Les fondateurs de startups sont souvent jeunes, inexpérimentés et naïfs — on l’observe notamment lorsqu’il s’agit de lever des capitaux. C’est un monde dur dehors. Ne pas se laisser berner par les dégaines « à la cool » en vogue dans l’industrie : business is business (c’est-à-dire gros sous et mauvais coups).
La valeur économique d’un business traditionnel se calcule généralement en assignant un multiple aux profits ou aux capitaux investis (dettes et capitaux propres), tandis que la valeur économique d’une startup se rapporte au potentiel de marché qu’elle peut raisonnablement espérer capturer.
Plus il y a d’argent en jeu, plus la meute de loups vous pistera à la trace, aux aguets de la première vulnérabilité venue (par exemple un manque de cash) pour vous croquer. Ne les sous-estimez pas : ce sont des professionnels, et vous encore des amateurs. On revient sur terre le jour où le téléphone sonne, et qu’un avocat d’affaires s’annonce.

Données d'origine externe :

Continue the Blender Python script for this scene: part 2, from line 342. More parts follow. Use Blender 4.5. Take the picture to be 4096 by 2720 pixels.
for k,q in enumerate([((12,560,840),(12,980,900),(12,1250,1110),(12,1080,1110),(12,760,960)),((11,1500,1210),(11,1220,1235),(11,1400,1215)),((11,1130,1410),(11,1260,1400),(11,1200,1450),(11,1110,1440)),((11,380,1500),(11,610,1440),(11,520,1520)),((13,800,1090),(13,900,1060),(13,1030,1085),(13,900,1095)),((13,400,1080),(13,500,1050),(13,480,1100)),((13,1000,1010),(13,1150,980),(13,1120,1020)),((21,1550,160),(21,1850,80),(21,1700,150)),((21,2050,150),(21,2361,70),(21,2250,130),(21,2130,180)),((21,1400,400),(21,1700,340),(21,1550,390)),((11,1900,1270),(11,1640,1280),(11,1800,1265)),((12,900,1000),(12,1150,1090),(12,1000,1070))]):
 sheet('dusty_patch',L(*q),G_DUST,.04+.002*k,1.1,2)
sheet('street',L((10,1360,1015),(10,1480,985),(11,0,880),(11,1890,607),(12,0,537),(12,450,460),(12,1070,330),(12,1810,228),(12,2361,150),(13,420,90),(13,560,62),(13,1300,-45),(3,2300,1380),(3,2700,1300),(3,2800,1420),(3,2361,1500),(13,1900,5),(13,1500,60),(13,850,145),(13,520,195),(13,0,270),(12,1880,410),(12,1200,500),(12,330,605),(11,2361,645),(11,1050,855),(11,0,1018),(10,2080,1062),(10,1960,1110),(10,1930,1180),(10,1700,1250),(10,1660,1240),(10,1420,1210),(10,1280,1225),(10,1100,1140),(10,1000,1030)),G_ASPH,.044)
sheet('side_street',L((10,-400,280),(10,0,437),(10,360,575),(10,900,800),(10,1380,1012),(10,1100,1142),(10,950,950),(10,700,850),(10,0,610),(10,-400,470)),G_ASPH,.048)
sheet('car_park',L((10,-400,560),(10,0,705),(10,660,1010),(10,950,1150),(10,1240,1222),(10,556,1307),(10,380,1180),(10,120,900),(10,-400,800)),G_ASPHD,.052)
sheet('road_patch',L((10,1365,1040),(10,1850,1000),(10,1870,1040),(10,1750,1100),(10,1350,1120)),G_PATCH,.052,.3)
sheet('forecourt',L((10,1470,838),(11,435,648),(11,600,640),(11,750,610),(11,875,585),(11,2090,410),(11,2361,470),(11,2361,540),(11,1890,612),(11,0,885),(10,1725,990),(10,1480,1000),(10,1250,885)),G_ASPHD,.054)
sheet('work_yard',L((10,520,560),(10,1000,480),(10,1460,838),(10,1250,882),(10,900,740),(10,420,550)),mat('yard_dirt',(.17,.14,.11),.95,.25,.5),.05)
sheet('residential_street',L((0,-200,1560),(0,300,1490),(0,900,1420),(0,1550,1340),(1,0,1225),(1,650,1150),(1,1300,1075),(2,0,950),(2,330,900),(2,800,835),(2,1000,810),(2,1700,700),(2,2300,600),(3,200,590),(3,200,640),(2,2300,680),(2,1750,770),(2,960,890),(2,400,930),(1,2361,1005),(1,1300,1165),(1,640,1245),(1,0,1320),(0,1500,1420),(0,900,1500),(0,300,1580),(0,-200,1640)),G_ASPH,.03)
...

S’il faut en effet s’entourer de seniors pour progresser, il faut aussi veiller à rester seul maître à bord — et ne pas troquer son royaume pour un cheval, ou son business pour du capital.
Mieux vaut apprendre à vivre sur un fil (adieu salaires, gloire et privilèges), car un business tient bon (et défend son indépendance) tant qu’il reste de l’argent dans les caisses. Comme il n’y en a jamais beaucoup dans celles des startups, il s’agira d’être économe, et de l’investir judicieusement pour ne pas risquer d’indexer sa survie à la générosité d’autrui.
Une fois les étages de la fusée en place, ne manque que le lubrifiant et le kérozène — c’est-à-dire de la chance et de la persistance. Parce qu’un succès découle nécessairement de la rencontre d’une circonstance et d’un talent, qu’importe le second si la première fait défaut : on rejoindra alors le (toujours plus fourni) bataillon des génies incompris.
Or on ne provoque la circonstance heureuse qu’à force de persistance (sans doute la vertu la plus sous-estimée des entrepreneurs, toutes époques et industries confondues). C’est simple : pour que quelque chose finisse par tomber, il faut secouer un maximum de cocotiers.